I've only recently become interested in this integral piece of my family history, hopefully you'll catch the bug as well. 

Scottish Origins
The Scots-Irish/Ulster Scots, as their name implies, have their origins in Scotland. A large number of Scottish immigrants arrived in the Northern counties of Ireland during the plantation schemes, from 1607 until 1697. The plantations were limited to the counties of Antrim, Down, Armagh, Tyrone, Donegal, Cavan, Fermanagh and Derry. The purpose of the scheme, organized and fully supported by the Crown, was to fill the North of Ireland with loyal subjects. Most those who left the mainland were from Scotland but there were also English immigrants from the north of England. Scotland was only happy to rid itself of the marauding lowland border inhabitants, know as reivers.

Unsettled Times
By the late 1690s many of the Scots-Irish settlers were unhappy with life in Ireland. Most were excluded  from many aspects of government and civic duties. They were being hampered in their religious life as well. Many had leases that were about to expire and faced significantly higher rents, a process known as rack-renting. The economy was weak and the British controlled export prices, the export of woolen and linen items was hampered by the Irish parliament.The Woolens Act prohibited the exportation of Irish wool and cloth to anywhere except England and Wales. To top it all off the weather lead to crop failures. A five year drought from 1714 to 1719 led to crop failures. This affected both the food supply but also the supply of flax for linen production.

Massachusetts
 A letter, drafted in Ireland and signed by eight Presbyterian ministers and 319 men was sent to Governor Shute. The letter was a request to settle in the Colony. The letter was sent with Reverend Boyd, however the immigrants did not wait for a reply. The Reverend James McGregor organized about 120 families from Antrim and Londonderry and set sail from Derry and Belfast for America. They arrived in four or five ships between August and September of 1718.
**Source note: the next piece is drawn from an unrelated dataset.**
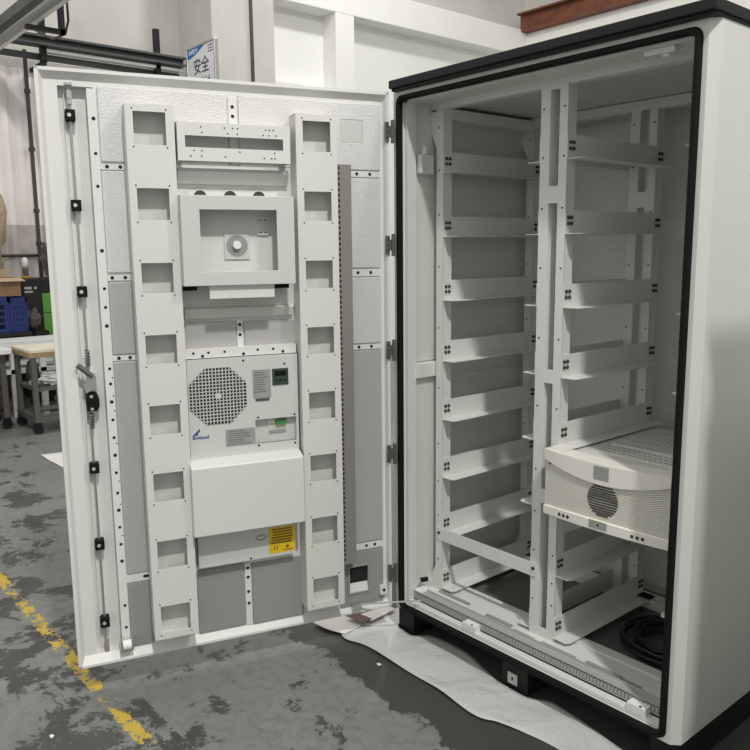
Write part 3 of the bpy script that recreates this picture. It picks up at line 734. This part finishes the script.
ap(o, 'lower_panel', [M_ac, M_hole])
# fan grille: octagonal mesh of thin bars over a dark opening
fc = (.656, 1.010); fr = .098; kk = fr*math.tan(math.pi/8)
octo = [(fc[0]+x, fc[1]+z) for x, z in ((fr, kk), (kk, fr), (-kk, fr), (-fr, kk), (-fr, -kk), (-kk, -fr), (kk, -fr), (fr, -kk))]
gr = ap(MB().prism(octo, lambda u, v, w_: (u, w_, v), .0302, .0308), 'fan_opening', M_hole)
ext = lambda d: fr if abs(d) <= kk else fr-(abs(d)-kk)
o = MB(); p_ = .0115
k = -8
while k <= 8:
    d = (k+.5)*p_
    if abs(d) < fr:
        e = ext(d)
        o.box(fc[0]-e, fc[0]+e, .0306, .0330, fc[1]+d-.0015, fc[1]+d+.0015)
        o.box(fc[0]+d-.0015, fc[0]+d+.0015, .0306, .0330, fc[1]-e, fc[1]+e)
    k += 1
ap(o, 'fan_grille', M_ac)
o = MB().disc((fc[0], .0306, fc[1]), .011, (0, 1, 0), .0035, 8)
ap(o, 'fan_hub', M_ac)
def sticker(name, x0, x1, z0, z1, n_, mt): return ap(MB().box(x0, x1, n_, n_+.0008, z0, z1), name, mt)
s1 = sticker('rating_label', .471, .535, .990, 1.090, .030, M_lab)
o = MB(); random.seed(11)
for i in range(9):
    z = 1.080-i*.0085; o.box(.528-random.uniform(.02, .05), .530, .0308, .0311, z-.0012, z+.0012)
o.box(.477, .527, .0308, .0312, .979, .989)
ap(o, 'print_lines', M_lab2)
dsp = ap(MB().box(.407, .465, .029, .034, 1.032, 1.090), 'display', M_dgreen, bevel=.002)
o = MB().box(.415, .457, .034, .0345, 1.064, 1.082); 
for x in (.42, .436, .45): o.disc((x, .034, 1.048), .004, (0, 1, 0), .001, 10)
ap(o, 'display_window', M_rubber)
sticker('name_plate', .532, .636, .829, .889, .030, M_lab)
o = MB()
for i in range(7):
    z = .881-i*.0075; o.box(.545+random.uniform(0, .03), .628, .0308, .0311, z-.0010, z+.0010)
ap(o, 'print_lines', M_lab2)
DX = lambda s_, z_, n_: Matrix.Translation((s_-ab[0], n_-ab[1], z_-ab[2])) @ Matrix.Rotation(math.pi, 4, 'Z') @ Matrix.Rotation(math.radians(90), 4, 'X')
text_mesh('logo_lettering', 'Envicool', .0165, M_logob, DX(.720, .871, .0304), ac, bold=.0005)
ap(MB().prism([(.748, .878), (.723, .902), (.722, .893), (.730, .886), (.728, .880)], lambda u, v, w_: (u, w_, v), .0301, .0306), 'logo_mark', M_logob)
ap(MB().prism([(.476, .880), (.462, .880), (.455, .892), (.455, .902), (.476, .902)], lambda u, v, w_: (u, w_, v), .006, .0066), 'terminal_label', M_ball)
ap(MB().prism([(.474, .884), (.457, .884), (.4655, .898)], lambda u, v, w_: (u, w_, v), .0066, .0072), 'warning_triangle', M_yellow)
ap(MB().box(.414, .452, .006, .018, .888, .906), 'terminal_block', M_green2)
ap(MB().box(.414, .476, .006, .009, .856, .868), 'terminal_strip', M_lab)
yl = sticker('warning_label', .397, .494, .414, .511, .020, M_yellow)
o = MB(); random.seed(5)
for i in range(6):
    z = .502-i*.010; o.box(.403+random.uniform(0, .006), .488-random.uniform(0, .010), .0208, .0212, z-.0028, z+.0028)
o.box(.462, .466, .0208, .0212, .425, .441); o.box(.472, .476, .0208, .0212, .425, .441); o.disc((.425, .0208, .434), .006, (0, 1, 0), .0005, 12)
o.box(.405, .44, .0208, .0212, .420, .424)
ap(o, 'print_lines', M_brownprint)
pl = [(.522+.021*math.cos(2*math.pi*i/24), .481+.012*math.sin(2*math.pi*i/24)) for i in range(24)]
ap(MB().prism(pl, lambda u, v, w_: (u, w_, v), .020, .0208), 'oval_label', M_lab)
o = MB().box(.510, .534, .0208, .0212, .479, .483)
ap(o, 'print_lines', M_ball)

# ---------------------------------------------------------------- power module in the right bay
ub = (.86, .35, .622)
ups = thing('power_module', 'cream fronted rack power module with vented face sitting on the right bay brackets', 'power module', ub)
def up(m, name, mt, **k): return m.build(name, mt, ups, base=ub, **k)
ULx, URx, UB, UT = .634, 1.080, .628, .848
def fy(x, d=.014): u = (x-(ULx+URx)/2)/((URx-ULx)/2); return .100-d*(1-u*u)
NX = 28
def strip(zlo, zhi, proud, thick, mi=0, m=None):
    # curved band across the front between two height curves
    m = m or MB(); vs = []
    for i in range(NX+1):
        x = ULx+(URx-ULx)*i/NX; y = fy(x)-proud
        vs += [(x, y, zlo(x)), (x, y, zhi(x)), (x, y+thick, zhi(x)), (x, y+thick, zlo(x))]
    fs = []
    for i in range(NX):
        a = 4*i; b_ = a+4
        fs += [(a, b_, b_+1, a+1), (a+1, b_+1, b_+2, a+2), (a+2, b_+2, b_+3, a+3), (a+3, b_+3, b_, a)]
    fs += [(0, 1, 2, 3), (4*NX+3, 4*NX+2, 4*NX+1, 4*NX)]
    return m.add(vs, fs, mi)
u_ = lambda x: (x-(ULx+URx)/2)/((URx-ULx)/2)
brow = lambda x: .814-.038*(1-u_(x)**2)
lip = lambda x: .656+.004*(1-u_(x)**2)
o = strip(brow, lambda x: UT-.006*(1-u_(x)**2), .010, .07); strip(lambda x: UB, lip, .010, .05, 0, o)
for xx in (.675, ):
    o.disc((ULx+.02, fy(ULx+.02)-.002, .800), .004, (0, -1, 0), .002, 8, 1)
up(o, 'bezel', [M_cream, M_hole], bevel=.003)
# vent face: stack of thin louvres
m = strip(lip, brow, -.003, .004)
nl = 26
for k in range(nl):
    t0 = k/nl; t1 = (k+.62)/nl
    strip(lambda x, t=t0: lip(x)+(brow(x)-lip(x))*t, lambda x, t=t1: lip(x)+(brow(x)-lip(x))*t, .002, .006, 1, m)
M_vent = mat('vent_gap_tan', (.46, .445, .36), .6)
up(m, 'vent_face', [M_vent, M_cream])
# round fan behind the vent
m = MB(); cx_, cz_, r_ = .862, .728, .054
for k in range(13):
    t = -1+2*(k+.5)/13; hw = r_*math.sqrt(1-t*t); z = cz_+t*r_
    n2 = 6
    for half in (0,):
        vs = []
        for i in range(n2+1):
            x = cx_-hw+2*hw*i/n2; y = fy(x)-.0032
            vs += [(x, y, z-.0028), (x, y, z+.0028), (x, y+.003, z+.0028), (x, y+.003, z-.0028)]
        fs = []
        for i in range(n2):
            a = 4*i; b_ = a+4; fs += [(a, b_, b_+1, a+1), (a+1, b_+1, b_+2, a+2), (a+2, b_+2, b_+3, a+3), (a+3, b_+3, b_, a)]
        m.add(vs, fs)
up(m, 'fan_screen', mat('fan_dark_grey', (.07, .065, .06), .6))  # dark grey bars tracing the round fan
m = MB()
for i in range(7):
    x = .832+.054*i/6; m.v += [(x, fy(x)-.0108, .792), (x, fy(x)-.0108, .835)]
m.f = [[2*i, 2*i+2, 2*i+3, 2*i+1] for i in range(6)]; m.m = [0]*6
lb = up(m, 'model_label', M_lab); so = lb.modifiers.new('thickness', 'SOLIDIFY'); so.thickness = .0006
for x in (.705, .722, .739, .97, .987, 1.004):
    up(MB().disc((x, fy(x)-.0100, .643), .0055, (0, -1, 0), .0012, 10), 'indicator', M_bolt)
up(MB().box(.822, .885, fy(.853)-.0115, fy(.853)-.008, .636, .660).disc((.855, fy(.853)-.0115, .648), .004, (0, -1, 0), .001, 8, 1), 'switch_plate', [M_lab, M_hole])
o = MB().box(.655, 1.062, .14, .66, .628, .842)
up(o, 'housing', M_perf, bevel=.002)
o = MB()
for y0, y1, z in ((.20, .30, .8445), (.31, .47, .848), (.48, .64, .8445)):
    o.box(.74, 1.055, y0, y1, .842, z)
    for x in [.75+.018*i for i in range(17)]:
        for yy in (y0+.02, (y0+y1)/2, y1-.02): o.box(x, x+.009, yy, yy+.004, z, z+.0005, 1)
up(o, 'top_cover', [M_perf, M_lab2])
up(MB().box(.645, .70, .10, .17, .846, .852), 'corner_tab', M_cream)

# cable coil on the cabinet floor
pts = []
random.seed(21)
for i in range(560):
    a = i*.125; r = .132+.034*math.sin(i*.031)+.006*math.sin(i*.21)+random.uniform(-.003, .003)
    pts.append((.918+r*1.05*math.cos(a), .44+r*math.sin(a)*.95, .148+.024*(.5+.5*math.sin(i*.057+1))+.010*math.sin(a*1.3)))
tag(MB().tube(pts, .0062, 6).build('cable_coil', M_cable, smooth=True), 'coil of black cable lying on the cabinet floor in the right bay', 'cable')

# ---------------------------------------------------------------- added unseen cabinet that blocks lamp light from the open one's right side
nb = (2.18, .30, 0)
nc = thing('equipment_cabinet', 'added unseen pale grey cabinet with black roof shading the right side of the open one', 'cabinet', nb)
def npart(m, name, mt, **k): return m.build(name, mt, nc, base=nb, **k)
npart(MB().box(1.66, 2.70, -.20, .80, .10, 2.05), 'body', M_white, bevel=.012)
npart(MB().box(1.65, 2.71, -.235, .83, 2.052, 2.083), 'roof', M_lid, bevel=.004)
for x0, x1 in ((1.66, 1.75), (2.13, 2.23), (2.61, 2.70)): npart(MB().box(x0, x1, -.19, .79, 0, .10), 'plinth_beam', M_black, bevel=.003)
nd = npart(MB().box(1.68, 2.68, -.225, -.202, .13, 2.03), 'door', M_pane, bevel=.004)
MB().box(2.58, 2.63, -.245, -.226, 1.0, 1.22).build('handle', M_rubber, nd, base=(0, 0, 0), bevel=.004).location = (-nb[0], -nb[1], 0)
for z in (.30, 1.08, 1.86): MB().tube([(1.675, -.222, z-.05), (1.675, -.222, z+.05)], .008, 10).build('hinge', M_dsteel, nd).location = (-nb[0], -nb[1], 0)

# ---------------------------------------------------------------- things on the floor
def sheet(name, near, far, mt, label, cat, n=60, amp=.006, z0=.003, seed=0, th=.002):
    # near / far: edges as lists of (x,y), resampled
    def samp(pl, t):
        k = t*(len(pl)-1); i = min(int(k), len(pl)-2); f = k-i
        f2 = f
        p0 = pl[max(i-1, 0)]; p1 = pl[i]; p2 = pl[i+1]; p3 = pl[min(i+2, len(pl)-1)]
        return tuple(.5*((2*b_)+(-a+c)*f2+(2*a-5*b_+4*c-d)*f2*f2+(-a+3*b_-3*c+d)*f2**3) for a, b_, c, d in zip(p0, p1, p2, p3))
    m = 14; vs = []
    for i in range(n+1):
        A = samp(near, i/n); B = samp(far, i/n)
        for j in range(m+1):
            t = j/m; x = A[0]+(B[0]-A[0])*t; y = A[1]+(B[1]-A[1])*t
            z = z0+amp*(1+math.sin(9*x+3*y+seed)*math.cos(7*y-4*x+seed)+.5*math.sin(23*x-17*y+seed))*.7
            vs.append((x, y, max(z, .001)))
    me = MB(); me.add(vs, [(i*(m+1)+j, (i+1)*(m+1)+j, (i+1)*(m+1)+j+1, i*(m+1)+j+1) for i in range(n) for j in range(m)])
    o = me.build(name, mt, smooth=True)
    s = o.modifiers.new('thickness', 'SOLIDIFY'); s.thickness = th; s.offset = 1
    return tag(o, label, cat)
sheet('foam_sheet', [(-.125, -.185), (-.066, -.21), (.031, -.184), (.173, -.187), (.409, -.187), (.606, -.205), (.682, -.176), (.762, -.155), (.886, -.138), (1.1, -.16)],
      [(-.125, .13), (-.03, .13), (-.012, .02), (.05, -.003), (.10, .0), (.15, .06), (.29, .071), (.446, .032), (.53, .004), (.65, .002), (.72, .042), (.803, .037), (1.004, .0), (1.1, -.04)], M_sheet,
      'long crumpled white foam strip on the floor along the front of the cabinet', 'foam sheet', amp=.005, seed=1)
sheet('paper_sheet', [(-.241, -.237), (-.16, -.225), (-.085, -.195)], [(-.245, -.085), (-.17, -.06), (-.095, -.08)], M_paper,
      'small white paper sheet on the floor under the bottom edge of the open door', 'paper', n=16, amp=.003, z0=.012, seed=3, th=.001)
tq = [(-.081, -.106), (-.176, -.119), (-.161, -.075), (-.088, -.062)]
tq = [(-.176, -.122), (-.078, -.108), (-.084, -.058), (-.163, -.070)]
tag(MB().prism(tq, lambda u, v, w_: (u, v, w_), .030, .032).build('tape_piece', M_brown), 'short piece of brown tape lying across the white sheets beside the door', 'tape')
sheet('paper_offcut', [(-.170, -.072), (-.13, -.066), (-.09, -.055)], [(-.15, .06), (-.13, .085), (-.105, .085)], M_paper, 'white paper offcut on the floor behind the brown tape', 'paper', n=12, amp=.002, z0=.018, seed=6, th=.001)
sheet('paper_sheet', [(-3.76, -.213), (-3.5, -.21), (-3.24, -.20)], [(-3.74, -.06), (-3.45, .0), (-3.15, .05)], M_paper,
      'white paper sheet lying on the floor behind the left edge of the door', 'paper', n=16, amp=.003, seed=2, th=.001)
for k, (x, y, lab) in enumerate(((.161, -.23, 'tiny white paper scrap on the dark floor in front of the cabinet'), (-.185, -1.278, 'tiny white scrap on the worn floor beyond the yellow line'))):
    crumple('paper_scrap', (x, y, 0), (.008, .006, .003), False, M_table, lab, 'scrap', 3+k)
Massachusetts was still a Puritan stronghold in 1718. But, they had a slight problem, the Native population continued to threatened their borders. The immigrants were not overwhelmingly welcomed and were dispatched immediately to distant settlements in New Hampshire, Maine and Massachusetts, where they could act as a barrier between Indian territory and the settled areas of Massachusetts of which Maine was still a part. The ship the Robert sailed for Casco Bay in Maine, its passengers forced to winter aboard the ship.

My Ancestors
My 1718 Migration ancestors were the Thornton family who are said to be from the Strabane Valley of County Tyrone. We know that James Thornton said his father William was born in Tyrone County. William was born in 1713, son of James Thornton. There is a manuscript in the New York archives, which I have not read, which says the Thorntons were in Londonderry, Ireland during the seige, but little else. Many people believe that the Thorntons originated in Yorkshire, England, which would preclude them from being Scottish.

The Thornton Family arrived in Boston, probably on the ship the McCallum. They were part of the group who headed to Maine, first to Merrymeeting Bay and then closer to Bunswick. James had a homestead in Brunswick, Maine on the Rossmore Road. This home was consequentially burned by Natives in June of 1722. The family was forced to flee. I believe they found refuge in Marblehead.

There is a baptismal record for Hannah and Sarah Thornton in Marblehead in 1726. There is no further record of James and Catherine Thornton in Marblehead, so I believe that this is a record of their known daughter Hannah and unknown daughter Sarah.

James, along with other Marblehead Scots-Irish removed to Worcester, Massachusetts in the late 1720s. James bought and sold land, was listed in the meeting house seating records along with his two sons William, my ancestor, and Matthew, the signer of the Declaration of Independence. Worcester was not as welcoming to the Scots-Irish as they had hoped, and after some years, James and others purchased land for their own town of Lisburn/Pelham. James ended his years in the Scots-Irish stronghold of Derry.

Sources:

Bolton, C. Knowles. (1910). Scotch Irish pioneers in Ulster and America. Boston: Bacon and Brown.

Parker, E. L. 1785-1850. (1851). The history of Londonderry, comprising the towns of Derry and Londonderry, N. H.. Boston: Perkins and Whipple.

Dickson, R. J. (1966). Ulster emigration to colonial America, 1718-1775. London: Routledge & Kegan Paul.